The days when Christmas was a feast seized from the leanness of winter, the last echo of a receding harvest, are long gone for most of us. The year-round abundance of modern America has done a lot to extinguish the very idea of seasonality, except as a matter of decoration. There's a freedom in that view of life — the feeling that any one day is as good as the next — but there's a constraint, too. In all the old legends of Christmas, all the old visions, Christmas contains a sense of release, of surrendering to the day, as well as a sense of hallowedness. The best Noel tales are always those about giving in to Christmas after long resistance. Ebenezer Scrooge and the Grinch may be lost sheep, in the New Testament sense, but they also embody the spirit of release after years and years of vigilant self-defense. To call what this day offers "redemption" is to call it something too narrow. To give in to Christmas is to give in to optimism for the nature of humankind, to what Christians, and many others as well, would call the divine spark in human flesh.

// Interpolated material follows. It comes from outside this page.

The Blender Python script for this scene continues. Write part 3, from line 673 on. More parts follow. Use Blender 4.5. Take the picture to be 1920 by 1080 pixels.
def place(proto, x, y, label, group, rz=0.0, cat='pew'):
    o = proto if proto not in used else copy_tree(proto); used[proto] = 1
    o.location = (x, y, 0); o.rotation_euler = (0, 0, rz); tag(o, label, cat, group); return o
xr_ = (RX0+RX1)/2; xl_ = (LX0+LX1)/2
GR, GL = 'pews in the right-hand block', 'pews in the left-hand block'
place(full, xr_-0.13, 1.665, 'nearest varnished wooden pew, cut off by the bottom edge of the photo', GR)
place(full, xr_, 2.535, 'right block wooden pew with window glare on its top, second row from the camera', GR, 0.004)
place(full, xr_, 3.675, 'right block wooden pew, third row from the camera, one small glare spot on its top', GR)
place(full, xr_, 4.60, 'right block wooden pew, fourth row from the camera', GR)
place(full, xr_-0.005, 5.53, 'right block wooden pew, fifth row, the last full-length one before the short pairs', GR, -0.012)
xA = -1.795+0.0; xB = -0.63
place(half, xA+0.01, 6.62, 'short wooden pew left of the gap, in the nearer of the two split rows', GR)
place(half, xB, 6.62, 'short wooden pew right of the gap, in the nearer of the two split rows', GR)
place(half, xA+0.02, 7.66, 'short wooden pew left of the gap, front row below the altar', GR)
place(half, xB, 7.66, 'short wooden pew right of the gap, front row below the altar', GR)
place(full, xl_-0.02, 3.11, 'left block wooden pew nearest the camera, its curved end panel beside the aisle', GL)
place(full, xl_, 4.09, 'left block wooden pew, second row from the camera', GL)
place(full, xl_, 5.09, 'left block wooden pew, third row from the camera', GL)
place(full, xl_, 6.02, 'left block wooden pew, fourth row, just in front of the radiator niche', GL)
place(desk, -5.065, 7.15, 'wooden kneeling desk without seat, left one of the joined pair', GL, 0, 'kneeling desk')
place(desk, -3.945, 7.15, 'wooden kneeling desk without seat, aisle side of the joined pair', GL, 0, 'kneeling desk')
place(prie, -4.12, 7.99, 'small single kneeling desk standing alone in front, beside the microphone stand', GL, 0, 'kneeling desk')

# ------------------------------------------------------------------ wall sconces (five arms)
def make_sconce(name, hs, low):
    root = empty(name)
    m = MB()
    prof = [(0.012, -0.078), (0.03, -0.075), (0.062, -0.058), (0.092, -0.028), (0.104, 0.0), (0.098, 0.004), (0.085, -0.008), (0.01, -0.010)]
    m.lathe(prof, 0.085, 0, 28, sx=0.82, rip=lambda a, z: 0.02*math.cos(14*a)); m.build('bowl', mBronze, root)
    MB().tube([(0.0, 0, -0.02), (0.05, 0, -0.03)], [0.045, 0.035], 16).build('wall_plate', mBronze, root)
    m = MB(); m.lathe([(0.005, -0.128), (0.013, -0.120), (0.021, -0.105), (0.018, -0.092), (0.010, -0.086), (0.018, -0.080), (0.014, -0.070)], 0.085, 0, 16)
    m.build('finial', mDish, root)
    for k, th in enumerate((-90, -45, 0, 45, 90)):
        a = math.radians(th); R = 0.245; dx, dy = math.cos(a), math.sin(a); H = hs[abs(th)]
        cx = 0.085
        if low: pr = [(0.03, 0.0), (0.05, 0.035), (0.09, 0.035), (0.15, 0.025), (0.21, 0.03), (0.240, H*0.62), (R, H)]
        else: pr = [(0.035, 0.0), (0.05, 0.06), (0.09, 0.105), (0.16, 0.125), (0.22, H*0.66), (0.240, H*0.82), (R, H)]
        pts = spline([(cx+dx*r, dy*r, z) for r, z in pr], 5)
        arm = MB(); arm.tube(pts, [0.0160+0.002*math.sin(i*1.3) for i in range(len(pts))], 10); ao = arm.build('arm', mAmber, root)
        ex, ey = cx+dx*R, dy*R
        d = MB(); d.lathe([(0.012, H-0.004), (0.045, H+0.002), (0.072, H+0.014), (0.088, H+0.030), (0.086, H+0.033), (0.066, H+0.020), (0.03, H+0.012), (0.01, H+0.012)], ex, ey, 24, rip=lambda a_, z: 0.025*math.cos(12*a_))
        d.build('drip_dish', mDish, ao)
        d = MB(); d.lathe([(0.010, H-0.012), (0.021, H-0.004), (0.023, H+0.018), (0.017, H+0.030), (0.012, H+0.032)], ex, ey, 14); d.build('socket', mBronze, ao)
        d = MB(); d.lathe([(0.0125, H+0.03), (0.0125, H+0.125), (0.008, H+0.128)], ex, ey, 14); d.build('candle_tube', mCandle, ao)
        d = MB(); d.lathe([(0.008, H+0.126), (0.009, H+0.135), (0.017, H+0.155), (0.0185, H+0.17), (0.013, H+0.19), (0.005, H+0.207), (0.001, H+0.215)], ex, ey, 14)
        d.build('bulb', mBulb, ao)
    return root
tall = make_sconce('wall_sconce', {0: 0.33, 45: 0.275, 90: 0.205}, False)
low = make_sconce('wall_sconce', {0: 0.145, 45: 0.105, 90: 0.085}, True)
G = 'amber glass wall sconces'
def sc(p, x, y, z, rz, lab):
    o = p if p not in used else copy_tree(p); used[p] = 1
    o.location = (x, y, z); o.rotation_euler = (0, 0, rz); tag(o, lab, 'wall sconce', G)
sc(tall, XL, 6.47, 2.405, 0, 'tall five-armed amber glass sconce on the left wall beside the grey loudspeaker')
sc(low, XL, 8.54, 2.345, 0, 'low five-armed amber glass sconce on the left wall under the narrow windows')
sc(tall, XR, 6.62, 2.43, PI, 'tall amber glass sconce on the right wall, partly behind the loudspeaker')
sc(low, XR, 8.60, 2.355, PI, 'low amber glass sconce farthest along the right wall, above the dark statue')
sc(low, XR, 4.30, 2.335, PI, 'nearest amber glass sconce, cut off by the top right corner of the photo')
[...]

The purest expression of that seasonal hope has always been universal peace. The familiar phrase is "Peace on Earth" — so familiar, in fact, at this time of year that it seems like mere metaphor as you sing it while harking to herald angels. And perhaps that metaphorical quality, that sense of near-impossibility, is what we were meant to hear in the gospel when, in the words of the King James Version, the angels proclaimed, "Peace on earth, good will toward men." Have humans ever been able to bring this entire globe to peace at once? The answer is almost certainly not. But that answer is no deterrent to trying to do so, no obstacle to the hope that renews itself with particular freshness at this time of year. In a world of grim politics and seemingly native cynicism, the very hope of universal peace may appear naïve. But the most important hopes are often the naïve ones, the ones that re-express a forgotten innocence. In all the clutter of Christmas meanings, in the rush and burden that almost engulfs this day, that hope is still its truest meaning.

Most of us naturally assume that the search for universal peace lies in the hands of governments and the men and women who shape them. But the premise of this very day is that the search for universal peace begins within each of us. The resilience of this holiday, the way it seems to clutch at our emotions in the most unexpected ways, comes as much from the sense of individual promise it arouses in each of us as from the rituals of shopping and giving gifts to one another.

We postpone our resolutions till the new year, but if we have resolutions to make, they awaken today. Through the lights and the wrapping paper, over the sounds of music and what for many of us has become a quiet celebration, we take the risk of imagining a better world, containing better versions of ourselves. To imagine that world and those people takes "mercy mild" and the willingness to give in to this festival in the darkest time of the year. It takes the hope that "Peace on Earth" isn't merely a relic from an old, old tale, an impossible wish overheard in the night.